Dans ce passage, en renvoyant au partage constitutionnel des compétences, le juge McIntyre a précisé que la portée du droit maritime canadien est limitée seulement par la portée de la compétence fédérale sur la navigation et les bâtiments ou navires.

[27]                         Dans la même veine, dans l’arrêt Succession Ordon, la Cour a essentiellement interprété les termes « matière maritime et d’amirauté » de l’art. 2  de la L.C.F.  comme étant limités seulement par le partage constitutionnel des compétences. La Cour a rappelé que le droit maritime canadien s’étend à toutes les affaires qui sont intégralement liées à la navigation et aux bâtiments ou navires :

     Le premier volet [s’agissant de déterminer si les lois provinciales peuvent s’appliquer dans un contexte maritime] vise à déterminer si la question précise en litige dans une action relève de la compétence législative fédérale exclusive sur la navigation et les expéditions par eau en vertu du par. 91(10)Loi constitutionnelle de 1867. [. . .] [L]e critère applicable est de se demander si la question examinée dans une instance donnée est entièrement liée aux affaires maritimes au point de constituer légitimement du droit maritime canadien qui relève de la compétence législative fédérale. [par. 73]

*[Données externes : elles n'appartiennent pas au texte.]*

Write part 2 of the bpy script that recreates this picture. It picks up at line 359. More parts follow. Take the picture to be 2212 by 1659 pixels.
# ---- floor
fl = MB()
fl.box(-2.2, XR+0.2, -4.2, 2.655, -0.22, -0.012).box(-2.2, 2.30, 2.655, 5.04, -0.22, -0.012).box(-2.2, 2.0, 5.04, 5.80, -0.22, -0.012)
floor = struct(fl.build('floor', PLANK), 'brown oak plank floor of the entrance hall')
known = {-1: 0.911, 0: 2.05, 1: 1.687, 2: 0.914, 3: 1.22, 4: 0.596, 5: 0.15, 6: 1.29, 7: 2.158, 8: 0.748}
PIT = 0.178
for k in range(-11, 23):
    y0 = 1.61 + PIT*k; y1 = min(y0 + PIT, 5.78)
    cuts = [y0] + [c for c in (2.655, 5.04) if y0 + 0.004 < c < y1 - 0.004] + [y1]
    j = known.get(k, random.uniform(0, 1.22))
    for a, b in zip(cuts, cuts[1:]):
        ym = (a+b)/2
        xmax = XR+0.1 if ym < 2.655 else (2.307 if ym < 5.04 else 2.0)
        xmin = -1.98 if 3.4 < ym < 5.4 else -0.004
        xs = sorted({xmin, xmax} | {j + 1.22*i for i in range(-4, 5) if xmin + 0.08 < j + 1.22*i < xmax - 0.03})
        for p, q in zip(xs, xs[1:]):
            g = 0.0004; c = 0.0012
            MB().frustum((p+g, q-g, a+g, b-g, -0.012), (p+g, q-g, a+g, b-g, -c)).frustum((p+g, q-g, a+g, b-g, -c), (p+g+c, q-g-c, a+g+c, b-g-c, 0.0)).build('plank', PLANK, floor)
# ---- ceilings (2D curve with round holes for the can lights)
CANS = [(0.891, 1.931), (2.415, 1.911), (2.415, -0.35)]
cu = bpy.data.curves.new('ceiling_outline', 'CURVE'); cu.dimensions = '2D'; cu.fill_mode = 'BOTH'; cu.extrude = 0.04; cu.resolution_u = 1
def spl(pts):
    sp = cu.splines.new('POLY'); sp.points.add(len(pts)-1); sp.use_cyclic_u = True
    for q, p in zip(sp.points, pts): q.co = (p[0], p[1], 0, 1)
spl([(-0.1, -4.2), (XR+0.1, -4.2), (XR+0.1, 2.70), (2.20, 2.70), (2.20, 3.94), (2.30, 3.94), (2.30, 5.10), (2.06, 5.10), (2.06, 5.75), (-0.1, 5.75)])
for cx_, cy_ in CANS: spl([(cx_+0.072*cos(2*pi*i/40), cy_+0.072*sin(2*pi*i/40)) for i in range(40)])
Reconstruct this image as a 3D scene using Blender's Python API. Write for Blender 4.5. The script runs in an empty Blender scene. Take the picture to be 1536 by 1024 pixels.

(Voir aussi Isen c. Simms, 2006 CSC 41, [2006] 2 R.C.S. 349, par. 21, et Bow Valley, par. 83‑84 et 86.)

[28]                          Interpréter les termes « en matière maritime et d’amirauté » comme étant restreints par la portée de la compétence relative à la navigation et aux bâtiments ou navires s’accorde avec la présomption de constitutionnalité voulant que [traduction] « s’il est possible de donner au libellé de la loi un sens qui est constitutionnel, alors les tribunaux lui donneront ce sens » (J. M. Keyes et C. Diamond, « Constitutional Inconsistency in Legislation — Interpretation and the Ambiguous Role of Ambiguity » (2017), 48 R.D. Ottawa 313, p. 319; voir aussi McKay c. The Queen, [1965] R.C.S. 798, p. 803‑804; R. Sullivan, Sullivan on the Construction of Statutes (6éd. 2014), p. 523; P. W. Hogg, Constitutional Law of Canada (5e éd. suppl.), p. 15‑23 et 15‑26).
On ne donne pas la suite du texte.